Data:
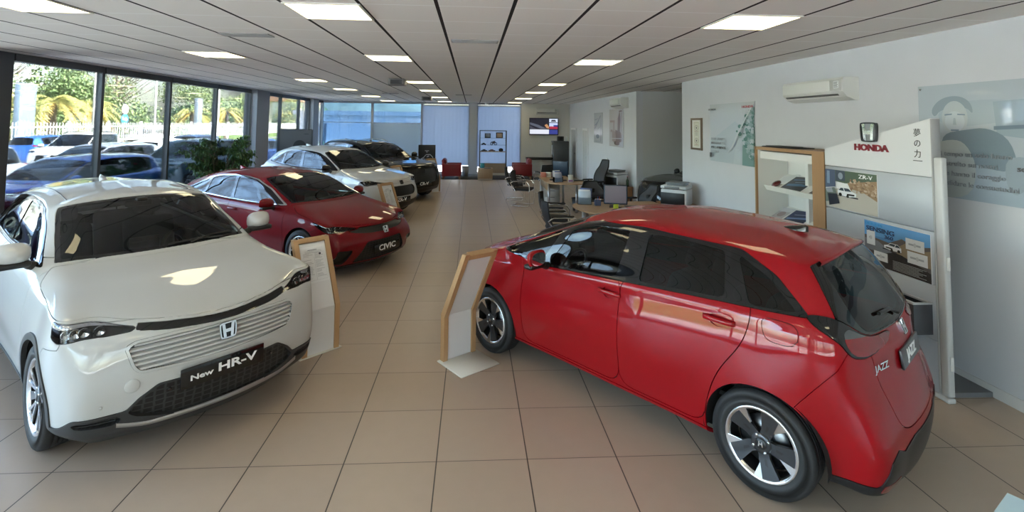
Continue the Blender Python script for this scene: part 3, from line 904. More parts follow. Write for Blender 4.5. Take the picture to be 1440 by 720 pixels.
def slats(car, zs, ymax, y0, name, m, parent, dx=.004, h=.012, bow=None, t=.012):
    """level bars across the nose that follow its plan curve"""
    for k, z in enumerate(zs):
        mb = MB(); P = []
        ym = ymax(z) if callable(ymax) else ymax
        for y in np.linspace(-ym, ym, 31):
            zz = z + (bow(y) if bow else 0)
            q = car.front(y, zz)
            if not q: continue
            x = q[0].x + dx
            P.append([(x - t, y, zz + h * .62), (x - .004, y, zz + h * .25), (x, y, zz - h * .30), (x - t, y, zz - h * .45)])
        mb.grid(P, smooth=False); mb.build(name, m, parent, fix=True)

def car_white_crossover():
    p = dict(ha=1.305, W=.90, x4=1.80, x12=-1.80, z0=.24, Rt=.342, Ra=.375, xd=(.86, .30, -.43, -.80, -1.02),
        FC=[(2.03, .17), (2.12, .25), (2.15, .42), (2.155, .58), (2.135, .775), (2.08, .868)],
        c3=[(.20, .69, .0), (.20, .745, .0), (.20, .78, 0), (.22, .785, .02), (.25, .765, .035), (.27, .70, .062)],
        RC=[(-2.02, .25), (-2.10, .31), (-2.14, .48), (-2.12, .68), (-2.10, .88), (-2.07, 1.0)],
        c13=[(.18, .66, .0), (.18, .70, .0), (.17, .74, 0), (.16, .74, 0), (.14, .72, .02), (.12, .69, .03)],
        sh=[(1.80, .915), (1.305, .95), (.86, .965), (.30, .99), (-.43, 1.02), (-1.02, 1.04), (-1.305, 1.04), (-1.80, 1.03)],
        tap=[(1.80, .032), (1.305, .01), (.9, .012), (0, 0), (-1.0, .0), (-1.3, .008), (-1.8, .07)],
        base={0: (.93, 0, 1.09), 3: (.90, .45, 1.095), 4: (.88, .57, 1.098), 5: (.865, .685, 1.10), 6: (.80, .76, 1.095), 7: (.26, .775, 1.10), 8: (-.44, .785, 1.13), 9: (-.82, .78, 1.155), 10: (-1.16, .765, 1.175), 11: (-1.46, .72, 1.20), 12: (-1.76, .62, 1.20), 13: (-1.90, .48, 1.12), 15: (-1.99, 0, 1.08)},
        roof={0: (.22, 0, 1.505), 3: (.205, .40, 1.49), 4: (.195, .48, 1.48), 5: (.185, .55, 1.47), 6: (.13, .605, 1.45), 7: (-.16, .615, 1.485), 8: (-.52, .615, 1.50), 9: (-.88, .605, 1.485), 10: (-1.20, .585, 1.455), 11: (-1.44, .55, 1.43), 12: (-1.60, .50, 1.415), 13: (-1.66, .42, 1.42), 15: (-1.72, 0, 1.46)},
        rc={0: (.14, 1.52), 5: (-.05, 1.545), 8: (-.52, 1.575), 11: (-1.25, 1.555), 15: (-1.69, 1.475)}, wb=.045, hb=.012, flare=.006, b4=1, b12=1)
    car = CarBody('crossover_car', p, (-3.33, 5.21), math.radians(-41.3), 'white crossover car with white slatted grille and black number plate at the window side', res=.9)
    wh = M_['white paint']
    carve_arches(car)
    cl = car.take(lambda S: np.maximum(arch_dist(car, S, .045), S.P[:, 2] - .86), .002)
    dlo = [(.80, 1.085), (.30, 1.085), (-.44, 1.115), (-1.16, 1.16), (-1.60, 1.205), (-1.48, 1.33), (-1.2, 1.43), (-.88, 1.468), (-.5, 1.485), (-.15, 1.468), (.08, 1.435), (.30, 1.35)]
    panes = [('f', [(.66, 1.11), (-.36, 1.14), (-.44, 1.455), (-.12, 1.44), (.10, 1.40), (.28, 1.32)], 'side glass'),
             ('r', [(-.49, 1.145), (-1.09, 1.185), (-1.12, 1.40), (-.90, 1.435), (-.54, 1.455)], 'privacy glass'),
             ('c', [(-1.18, 1.19), (-1.50, 1.22), (-1.42, 1.31), (-1.2, 1.39)], 'privacy glass')]
    ws = [(-.6, 7.08), (5.35, 7.08), (5.5, 8.0), (5.35, 8.9), (-.6, 8.94)]
    carve_glazing(car, dlo, panes, ws, [(12.3, 7.1), (12.5, 8.9), (15.9, 8.9), (15.9, 7.05), (13.2, 7.05)], umin=5.75, umax=11.95)
    # head lamps and the dark bar that joins them over the grille
    hl = car.take(lambda S: car.duv(S, [(1.84, 4.66), (1.84, 4.44), (2.5, 4.22), (3.4, 4.12), (4.05, 4.13), (4.22, 4.35), (4.30, 5.06), (3.6, 4.98), (2.6, 4.84)], .08), .004)
    L = lamp(car, hl, None, 'headlamp', depth=.06)
    for o, sg in zip(L, (1, -1)):
        drl = hl.cut(car.duv(hl, [(1.9, 4.72), (3.5, 4.72), (4.35, 4.80), (4.5, 5.2), (3.5, 5.0), (1.9, 5.0)]))[0]
        car.mk('daytime_light', drl, M_['lamp inner'], parent=o, off=-.006, skirt=.01, side='L' if sg > 0 else 'R')
        for u, v in ((2.65, 4.40), (3.05, 4.37), (3.4, 4.37), (3.75, 4.42)):
            q = Vector(car.at(u, v)); q.y *= sg
            b = MB(); b.lathe([(.0, -.01), (.030, .0), (.033, .018), (.028, .018), (.0, .006)], 16, frame(q + Vector((-.045, -.012 * sg, 0)), (0, 1, 0), (1, .25 * sg, .05)), cap=False)
            b.build('lamp_projector', M_['lamp inner'], o)
    bar = car.take(lambda S: car.duv(S, [(-.6, 4.78), (1.82, 4.82), (1.84, 4.66), (1.84, 4.44), (1.2, 4.36), (-.6, 4.30)]), .003)
    car.mk('front_bar', bar, M_['gloss black'], off=-.004, skirt=.02)
    # grille
    gp = [(-.3, .808), (.30, .805), (.52, .79), (.575, .76), (.535, .625), (.50, .59), (-.3, .575)]
    gr = car.take(lambda S: car.dyz(S, gp, .02, xmin=1.3), .002)
    fr, inn = gr.cut(-(car.dyz(gr, gp, .02, xmin=1.3) + .016))
    grille = car.mk('grille', inn, M_['black trim'], off=-.035, skirt=-.035)
    car.mk('grille_frame', fr, wh, parent=grille, off=.004, skirt=.03)
    zz = [.602 + .0295 * i for i in range(7)]
    slats(car, zz, lambda z: np.interp(z, [.59, .625, .745, .80], [.49, .525, .562, .50]), 0, 'grille_slat', wh, grille, dx=-.004, h=.0215, bow=lambda y: -.02 * (abs(y) / .55) ** 2, t=.025)
    # lower intake, chin, silver strip
    ip = [(-.3, .505), (.40, .505), (.50, .44), (.56, .375), (.80, .368), (.84, .30), (.99, .285), (.99, .05), (-.3, .05)]
    it = car.take(lambda S: np.maximum(car.dyz(S, ip, .015, xmin=1.0), arch_dist(car, S, .05) * -1 if False else S.P[:, 0] * -1 + 1.4), .002)
    mesh_, rest = it.cut(np.maximum(car.dyz(it, [(-.3, .495), (.39, .495), (.49, .43), (.55, .36), (.50, .325), (.30, .275), (-.3, .27)], .01), -9))
    fog, rest = rest.cut(car.dyz(rest, [(.585, .36), (.79, .353), (.80, .315), (.62, .30), (.57, .32)], .02))
    chin = car.mk('lower_bumper', rest, M_['grey trim'], off=.008, skirt=.03)
    car.mk('intake_mesh', mesh_, honeycomb(), parent=chin, off=-.02, skirt=-.02)
    for sd in 'LR': car.mk('corner_vent', fog, M_['black trim'], parent=chin, off=-.03, skirt=-.03, side=sd)
    for sg in (1, -1):
        for z in (.325, .342):
            mb = MB(); pts = []
            for y in np.linspace(.60, .78, 6):
                q = car.front(y, z); pts.append((q[0].x - .012, sg * y, z))
            mb.tube(pts, .005, 6); mb.build('corner_vent_slat', M_['black trim'], chin)
    mb = MB(); P = []
    for y in np.linspace(-.60, .60, 41):
        z = .262 + .035 * max(0, (abs(y) - .42) / .18) ** 1.5; q = car.front(y, z)
        P.append([(q[0].x + .006, y, z + .014), (q[0].x + .016, y, z + .010), (q[0].x + .014, y, z - .014), (q[0].x - .02, y, z - .026)])
    mb.grid(P); mb.build('skid_strip', M_['silver trim'], chin, fix=True)
    # bonnet, doors, bumpers
    car.mk('bonnet', car.take(lambda S: car.duv(S, [(-.6, 5.0), (2.2, 5.0), (3.6, 5.06), (4.3, 5.10), (5.0, 5.22), (5.5, 5.6), (5.45, 6.94), (-.6, 6.96)], .3), .005), wh, skirt=.03)
    carve_doors(car, [[(.86, .335), (.90, .6), (.86, .97), (.90, 1.14), (-.40, 1.16), (-.40, .335)], [(-.40, .335), (-.40, 1.2), (-1.17, 1.2), (-1.20, 1.05), (-1.10, .85), (-.98, .62), (-.93, .335)]], wh, smooth=.1)
    fb = car.take(lambda S: car.dxz(S, [(1.2, .05), (1.45, .62), (1.62, .76), (1.80, .78), (1.82, .905), (3, .90), (3, .05)], 0, -.1), .004)
    b = car.mk('front_bumper', fb, wh, skirt=.025)
    tl = car.take(lambda S: car.duv(S, [(11.7, 5.2), (12.4, 5.0), (13.4, 4.9), (15.9, 4.95), (15.9, 5.5), (13.2, 5.6), (12.0, 5.9)], .2), .004)
    car.mk('tail_lamp', tl, M_['lamp red'], skirt=.02)
    rb = car.take(lambda S: car.dxz(S, [(-1.2, .05), (-1.5, .62), (-1.8, .80), (-3, .80), (-3, .05)], 0, -.1), .004)
    car.mk('rear_bumper', rb, wh, skirt=.025)
    sk = car.take(lambda S: np.maximum(S.P[:, 2] - .33, np.abs(S.P[:, 0]) - 1.1), .003)
    car.pair('side_sill', sk, M_['grey trim'], off=.006, skirt=.02)
    for q in cl.cut(cl.P[:, 0]): car.pair('wheel_arch_trim', q, M_['grey trim'], off=.008, skirt=.03)
    car.mk('body_shell', car.body, wh, skirt=.012)
    mirrors(car, .66,   .935, 1.19, wh, sx=.12, sy=.12, sz=.085)
    wheels(car, .342, .245, .215, .893 - .02, 'twin')
    handles(car, [(-.25, 1.0), (-1.12, 1.30)][:1], wh)
    fin(car, -.95, wh, .20)
    # roof joints
    for sg in (1, -1):
        pts = []
        for x in np.linspace(.05, -1.45, 30):
            q = car.top(x, sg * .50); pts.append(q[0] + Vector((0, 0, .0005)))
        mb = MB(); mb.tube(pts, .005, 6); mb.build('roof_moulding', M_['grey trim'], car.root)
    # badge, plate, tow cover, sensor
    q = car.front(0, .735); M = frame(q[0] + Vector((.006, 0, 0)), (0, 1, 0), q[1]); emblem('emblem', M, .118, grille, backing='gloss black')
    q = car.front(-.02, .50); M = frame(q[0] + Vector((.012, 0, 0)), (0, 1, 0), (1, 0, .03)); plate(car, M, .555, .13, 'HR-V', .076, 'New', sx=1.55)
    for y, z, r in ((-.535, .525, .042), (-.68, .43, .010), (.0, .44, .011), (.34, .45, .011), (-.34, .45, .011)):
        q = car.front(y, z)
        mb = MB(); mb.lathe([(r, -.004), (r, .003), (r * .9, .005), (0, .005)], 24, frame(q[0], (0, 1, 0), q[1])); mb.build('tow_cover' if r > .03 else 'parking_sensor', wh if z > .43 and r > .03 or y == -.68 else M_['gloss black'], b)
    wiper(car, [(3.4, 7.12), (1.6, 7.2), (.2, 7.16)], parent=car.windscreen, off=.006)
    wiper(car, [(1.2, 7.12), (2.6, 7.24), (4.4, 7.24)], parent=car.windscreen, off=.006)
    interior(car, xd=.42, zd=1.01, ww=.68, seats=(-.45, -1.15), zs=.62)
    underbody(car)
    return car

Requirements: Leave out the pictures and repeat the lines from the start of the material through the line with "mb.grid(P, smooth=False); mb.build(name, m, parent, fix=True)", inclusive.

Solution to the exercise:
Continue the Blender Python script for this scene: part 3, from line 904. More parts follow. Write for Blender 4.5. Take the picture to be 1440 by 720 pixels.
def slats(car, zs, ymax, y0, name, m, parent, dx=.004, h=.012, bow=None, t=.012):
    """level bars across the nose that follow its plan curve"""
    for k, z in enumerate(zs):
        mb = MB(); P = []
        ym = ymax(z) if callable(ymax) else ymax
        for y in np.linspace(-ym, ym, 31):
            zz = z + (bow(y) if bow else 0)
            q = car.front(y, zz)
            if not q: continue
            x = q[0].x + dx
            P.append([(x - t, y, zz + h * .62), (x - .004, y, zz + h * .25), (x, y, zz - h * .30), (x - t, y, zz - h * .45)])
        mb.grid(P, smooth=False); mb.build(name, m, parent, fix=True)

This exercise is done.